- [MATERIAL]

....

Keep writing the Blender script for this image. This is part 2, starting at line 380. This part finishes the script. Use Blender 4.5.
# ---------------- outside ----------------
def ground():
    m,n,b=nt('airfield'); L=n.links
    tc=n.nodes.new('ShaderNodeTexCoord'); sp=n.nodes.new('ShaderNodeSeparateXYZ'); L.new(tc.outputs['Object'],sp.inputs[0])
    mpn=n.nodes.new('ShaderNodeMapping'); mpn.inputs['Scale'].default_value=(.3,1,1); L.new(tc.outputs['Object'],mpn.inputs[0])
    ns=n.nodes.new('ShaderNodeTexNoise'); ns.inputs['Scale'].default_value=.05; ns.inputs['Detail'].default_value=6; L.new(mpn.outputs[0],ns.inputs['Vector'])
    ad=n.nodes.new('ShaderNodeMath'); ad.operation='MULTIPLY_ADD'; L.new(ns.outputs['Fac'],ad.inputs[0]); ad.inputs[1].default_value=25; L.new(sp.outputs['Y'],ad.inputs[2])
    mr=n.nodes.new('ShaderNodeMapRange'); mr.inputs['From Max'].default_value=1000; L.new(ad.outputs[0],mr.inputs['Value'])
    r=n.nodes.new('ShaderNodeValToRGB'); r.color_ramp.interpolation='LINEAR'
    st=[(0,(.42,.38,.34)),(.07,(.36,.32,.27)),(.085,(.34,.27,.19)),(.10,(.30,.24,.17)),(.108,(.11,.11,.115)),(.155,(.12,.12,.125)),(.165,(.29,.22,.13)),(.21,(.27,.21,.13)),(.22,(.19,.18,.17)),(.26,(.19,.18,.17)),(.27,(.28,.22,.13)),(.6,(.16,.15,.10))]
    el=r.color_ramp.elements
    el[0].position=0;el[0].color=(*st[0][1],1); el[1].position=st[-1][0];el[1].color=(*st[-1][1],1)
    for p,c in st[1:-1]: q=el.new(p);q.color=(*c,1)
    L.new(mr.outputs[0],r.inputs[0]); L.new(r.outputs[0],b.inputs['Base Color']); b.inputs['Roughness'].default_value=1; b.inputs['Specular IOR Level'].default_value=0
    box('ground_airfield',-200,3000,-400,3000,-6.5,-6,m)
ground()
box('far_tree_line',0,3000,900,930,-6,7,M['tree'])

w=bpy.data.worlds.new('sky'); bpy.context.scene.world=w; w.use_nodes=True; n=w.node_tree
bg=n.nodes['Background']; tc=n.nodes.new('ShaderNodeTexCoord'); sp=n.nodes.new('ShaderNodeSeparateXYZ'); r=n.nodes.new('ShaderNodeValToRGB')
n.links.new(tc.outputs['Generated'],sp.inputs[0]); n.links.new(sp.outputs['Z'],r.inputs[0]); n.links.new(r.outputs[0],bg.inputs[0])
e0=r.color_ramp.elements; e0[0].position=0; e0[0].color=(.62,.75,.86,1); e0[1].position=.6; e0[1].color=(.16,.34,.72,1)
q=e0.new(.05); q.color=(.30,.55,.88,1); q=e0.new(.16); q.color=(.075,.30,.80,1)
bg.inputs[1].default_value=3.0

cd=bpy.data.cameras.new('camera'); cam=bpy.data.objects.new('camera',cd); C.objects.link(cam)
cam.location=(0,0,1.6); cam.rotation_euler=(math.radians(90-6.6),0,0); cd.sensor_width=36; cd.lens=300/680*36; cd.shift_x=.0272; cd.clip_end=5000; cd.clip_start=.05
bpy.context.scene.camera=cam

....

- [DESCRIPTION OF THE TASK] Give back the data above exactly as it appears.

- [RESULT FOR THIS EXERCISE]
Keep writing the Blender script for this image. This is part 2, starting at line 380. This part finishes the script. Use Blender 4.5.
# ---------------- outside ----------------
def ground():
    m,n,b=nt('airfield'); L=n.links
    tc=n.nodes.new('ShaderNodeTexCoord'); sp=n.nodes.new('ShaderNodeSeparateXYZ'); L.new(tc.outputs['Object'],sp.inputs[0])
    mpn=n.nodes.new('ShaderNodeMapping'); mpn.inputs['Scale'].default_value=(.3,1,1); L.new(tc.outputs['Object'],mpn.inputs[0])
    ns=n.nodes.new('ShaderNodeTexNoise'); ns.inputs['Scale'].default_value=.05; ns.inputs['Detail'].default_value=6; L.new(mpn.outputs[0],ns.inputs['Vector'])
    ad=n.nodes.new('ShaderNodeMath'); ad.operation='MULTIPLY_ADD'; L.new(ns.outputs['Fac'],ad.inputs[0]); ad.inputs[1].default_value=25; L.new(sp.outputs['Y'],ad.inputs[2])
    mr=n.nodes.new('ShaderNodeMapRange'); mr.inputs['From Max'].default_value=1000; L.new(ad.outputs[0],mr.inputs['Value'])
    r=n.nodes.new('ShaderNodeValToRGB'); r.color_ramp.interpolation='LINEAR'
    st=[(0,(.42,.38,.34)),(.07,(.36,.32,.27)),(.085,(.34,.27,.19)),(.10,(.30,.24,.17)),(.108,(.11,.11,.115)),(.155,(.12,.12,.125)),(.165,(.29,.22,.13)),(.21,(.27,.21,.13)),(.22,(.19,.18,.17)),(.26,(.19,.18,.17)),(.27,(.28,.22,.13)),(.6,(.16,.15,.10))]
    el=r.color_ramp.elements
    el[0].position=0;el[0].color=(*st[0][1],1); el[1].position=st[-1][0];el[1].color=(*st[-1][1],1)
    for p,c in st[1:-1]: q=el.new(p);q.color=(*c,1)
    L.new(mr.outputs[0],r.inputs[0]); L.new(r.outputs[0],b.inputs['Base Color']); b.inputs['Roughness'].default_value=1; b.inputs['Specular IOR Level'].default_value=0
    box('ground_airfield',-200,3000,-400,3000,-6.5,-6,m)
ground()
box('far_tree_line',0,3000,900,930,-6,7,M['tree'])

w=bpy.data.worlds.new('sky'); bpy.context.scene.world=w; w.use_nodes=True; n=w.node_tree
bg=n.nodes['Background']; tc=n.nodes.new('ShaderNodeTexCoord'); sp=n.nodes.new('ShaderNodeSeparateXYZ'); r=n.nodes.new('ShaderNodeValToRGB')
n.links.new(tc.outputs['Generated'],sp.inputs[0]); n.links.new(sp.outputs['Z'],r.inputs[0]); n.links.new(r.outputs[0],bg.inputs[0])
e0=r.color_ramp.elements; e0[0].position=0; e0[0].color=(.62,.75,.86,1); e0[1].position=.6; e0[1].color=(.16,.34,.72,1)
q=e0.new(.05); q.color=(.30,.55,.88,1); q=e0.new(.16); q.color=(.075,.30,.80,1)
bg.inputs[1].default_value=3.0

cd=bpy.data.cameras.new('camera'); cam=bpy.data.objects.new('camera',cd); C.objects.link(cam)
cam.location=(0,0,1.6); cam.rotation_euler=(math.radians(90-6.6),0,0); cd.sensor_width=36; cd.lens=300/680*36; cd.shift_x=.0272; cd.clip_end=5000; cd.clip_start=.05
bpy.context.scene.camera=cam